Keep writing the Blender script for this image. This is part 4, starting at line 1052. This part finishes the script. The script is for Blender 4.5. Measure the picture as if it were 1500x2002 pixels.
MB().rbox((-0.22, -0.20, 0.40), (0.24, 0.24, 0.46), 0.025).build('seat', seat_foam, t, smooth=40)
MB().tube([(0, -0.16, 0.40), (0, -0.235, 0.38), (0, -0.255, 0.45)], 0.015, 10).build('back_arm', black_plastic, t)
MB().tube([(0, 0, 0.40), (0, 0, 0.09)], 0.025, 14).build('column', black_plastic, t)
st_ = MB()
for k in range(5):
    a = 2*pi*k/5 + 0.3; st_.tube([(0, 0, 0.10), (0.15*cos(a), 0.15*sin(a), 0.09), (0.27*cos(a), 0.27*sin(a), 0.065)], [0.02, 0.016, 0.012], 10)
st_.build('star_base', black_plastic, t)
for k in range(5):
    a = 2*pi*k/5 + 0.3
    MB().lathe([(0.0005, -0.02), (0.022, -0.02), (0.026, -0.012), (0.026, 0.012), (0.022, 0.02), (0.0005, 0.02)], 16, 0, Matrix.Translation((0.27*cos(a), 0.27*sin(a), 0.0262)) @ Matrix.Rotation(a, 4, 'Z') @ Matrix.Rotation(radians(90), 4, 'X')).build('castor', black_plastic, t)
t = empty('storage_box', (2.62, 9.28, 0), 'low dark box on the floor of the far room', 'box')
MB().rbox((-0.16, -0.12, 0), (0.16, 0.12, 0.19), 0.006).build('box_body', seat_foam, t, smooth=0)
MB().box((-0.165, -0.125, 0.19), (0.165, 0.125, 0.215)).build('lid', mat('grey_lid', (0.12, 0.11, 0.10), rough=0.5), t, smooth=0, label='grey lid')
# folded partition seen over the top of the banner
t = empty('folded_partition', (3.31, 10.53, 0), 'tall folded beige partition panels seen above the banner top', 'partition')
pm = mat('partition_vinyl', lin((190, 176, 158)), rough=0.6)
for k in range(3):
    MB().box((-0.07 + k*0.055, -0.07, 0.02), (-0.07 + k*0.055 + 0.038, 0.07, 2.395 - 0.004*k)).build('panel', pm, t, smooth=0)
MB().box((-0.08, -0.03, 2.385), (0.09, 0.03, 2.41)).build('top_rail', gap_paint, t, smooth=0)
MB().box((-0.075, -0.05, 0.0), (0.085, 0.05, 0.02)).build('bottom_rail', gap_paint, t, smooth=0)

==*==

*What to work on*. Type out the whole listing above again, exactly as it stands.

*Result*.
Keep writing the Blender script for this image. This is part 4, starting at line 1052. This part finishes the script. The script is for Blender 4.5. Measure the picture as if it were 1500x2002 pixels.
MB().rbox((-0.22, -0.20, 0.40), (0.24, 0.24, 0.46), 0.025).build('seat', seat_foam, t, smooth=40)
MB().tube([(0, -0.16, 0.40), (0, -0.235, 0.38), (0, -0.255, 0.45)], 0.015, 10).build('back_arm', black_plastic, t)
MB().tube([(0, 0, 0.40), (0, 0, 0.09)], 0.025, 14).build('column', black_plastic, t)
st_ = MB()
for k in range(5):
    a = 2*pi*k/5 + 0.3; st_.tube([(0, 0, 0.10), (0.15*cos(a), 0.15*sin(a), 0.09), (0.27*cos(a), 0.27*sin(a), 0.065)], [0.02, 0.016, 0.012], 10)
st_.build('star_base', black_plastic, t)
for k in range(5):
    a = 2*pi*k/5 + 0.3
    MB().lathe([(0.0005, -0.02), (0.022, -0.02), (0.026, -0.012), (0.026, 0.012), (0.022, 0.02), (0.0005, 0.02)], 16, 0, Matrix.Translation((0.27*cos(a), 0.27*sin(a), 0.0262)) @ Matrix.Rotation(a, 4, 'Z') @ Matrix.Rotation(radians(90), 4, 'X')).build('castor', black_plastic, t)
t = empty('storage_box', (2.62, 9.28, 0), 'low dark box on the floor of the far room', 'box')
MB().rbox((-0.16, -0.12, 0), (0.16, 0.12, 0.19), 0.006).build('box_body', seat_foam, t, smooth=0)
MB().box((-0.165, -0.125, 0.19), (0.165, 0.125, 0.215)).build('lid', mat('grey_lid', (0.12, 0.11, 0.10), rough=0.5), t, smooth=0, label='grey lid')
# folded partition seen over the top of the banner
t = empty('folded_partition', (3.31, 10.53, 0), 'tall folded beige partition panels seen above the banner top', 'partition')
pm = mat('partition_vinyl', lin((190, 176, 158)), rough=0.6)
for k in range(3):
    MB().box((-0.07 + k*0.055, -0.07, 0.02), (-0.07 + k*0.055 + 0.038, 0.07, 2.395 - 0.004*k)).build('panel', pm, t, smooth=0)
MB().box((-0.08, -0.03, 2.385), (0.09, 0.03, 2.41)).build('top_rail', gap_paint, t, smooth=0)
MB().box((-0.075, -0.05, 0.0), (0.085, 0.05, 0.02)).build('bottom_rail', gap_paint, t, smooth=0)